Mon beau sapin
Ou comment un concours de Noël a décidé pour toujours qui choisit nos arbres.
Chaque fin novembre, au Marché Jean-Talon, l’hiver commence officiellement quand les vendeurs de sapins apparaissent.
Ce sont des êtres mystérieux : mi-marchands, mi-elfes nordiques, experts en nœuds de corde, et capables d’attacher huit sapins sur un seul Honda Civic sans cligner des yeux.
Le nôtre, on l’a trouvé il y a longtemps. On voulait un sapin naturel, fier et droit, on est repartis avec un arbre un peu croche, qui avait survécu à une tempête et probablement à deux divorces, mais on l’aimait déjà.
Au moment de payer, le vendeur nous a offert un coupon pour un tirage de Noël :
— Cinq cents dollars à gagner, madame. Donc vous n’avez aucune chance.
On a ri. Surtout lui.
Puis, la veille de Noël, le téléphone sonne.
Un homme à la voix grave, très grave, la voix officielle du Père Noël, estampillée qualité studio, nous annonce qu’on a gagné.
On a d’abord cru à une fraude, puis on s’est souvenus qu’on ne possédait rien qui valait la peine d’être volé.
C’était vrai. On avait gagné.
Depuis, chaque année, le même marchand revient au même coin du marché.
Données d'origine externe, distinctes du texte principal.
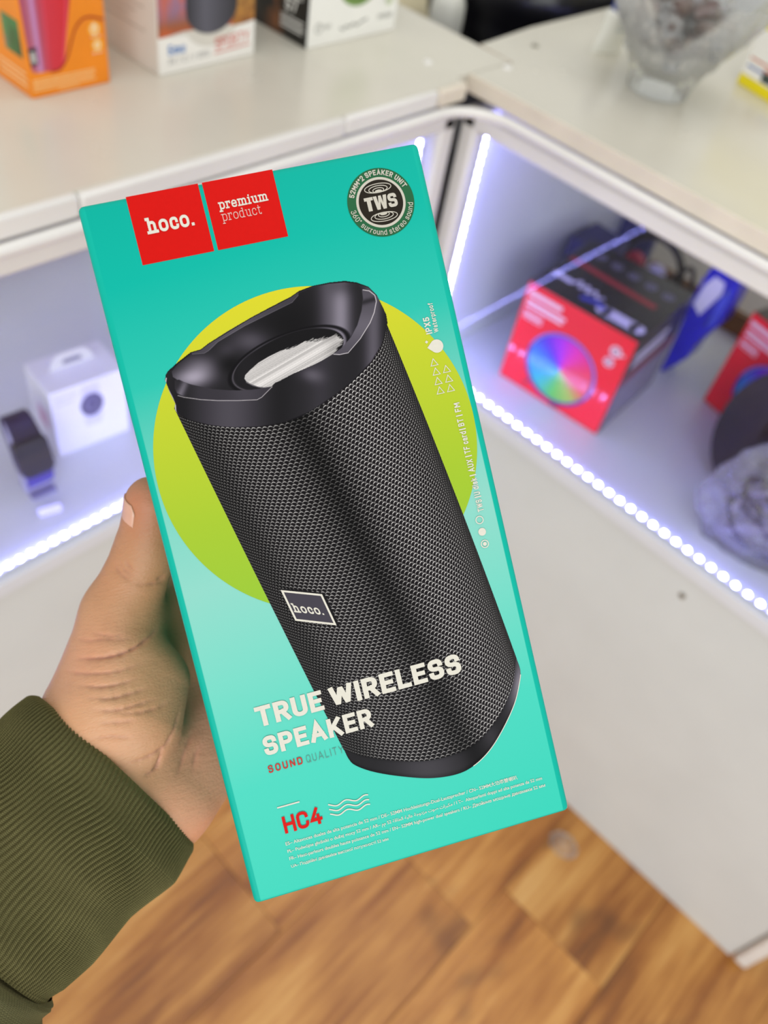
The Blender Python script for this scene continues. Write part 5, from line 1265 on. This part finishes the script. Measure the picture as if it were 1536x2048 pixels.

S’il existe une carte fidélité des sapins, il nous la tamponnerait lui-même avec enthousiasme.
— Ah ! Les gagnants ! Vous revoilà ! J’ai trouvé LE sapin parfait pour vous.
Et il nous montre un arbre droit comme un militaire, parfumé à souhait, et qui coûte toujours un peu plus cher que celui d’à côté. (Le talent.)
On le croit, on paie, on repart fièrement avec notre arbre et trois nouvelles anecdotes.
Aujourd’hui, le temps passe, les modes changent, mais ce vendeur… lui ne change pas.
Chaque année, il nous reconstruit Noël comme s’il l’avait inventé, avec sa voix de baryton, son sourire gelé et ses gants troués.
Et quand il dit :
— Vous verrez, celui-là va tenir toutes ses aiguilles jusqu’à la Chandeleur !
…on le croit encore.
Même si, objectivement, on sait très bien que vers le 3 janvier il va ressembler à un peigne à raser.
Mais peu importe :
il nous a donné un miracle, il nous garde un sapin,
et surtout, il nous rappelle tous les ans qu’il existe encore des traditions délicieusement inutiles dont on ne se lassera jamais.
Parce qu’au fond, ce vendeur…
ce n’est plus juste un vendeur.
C’est notre Père Noël sous contrat saisonnier.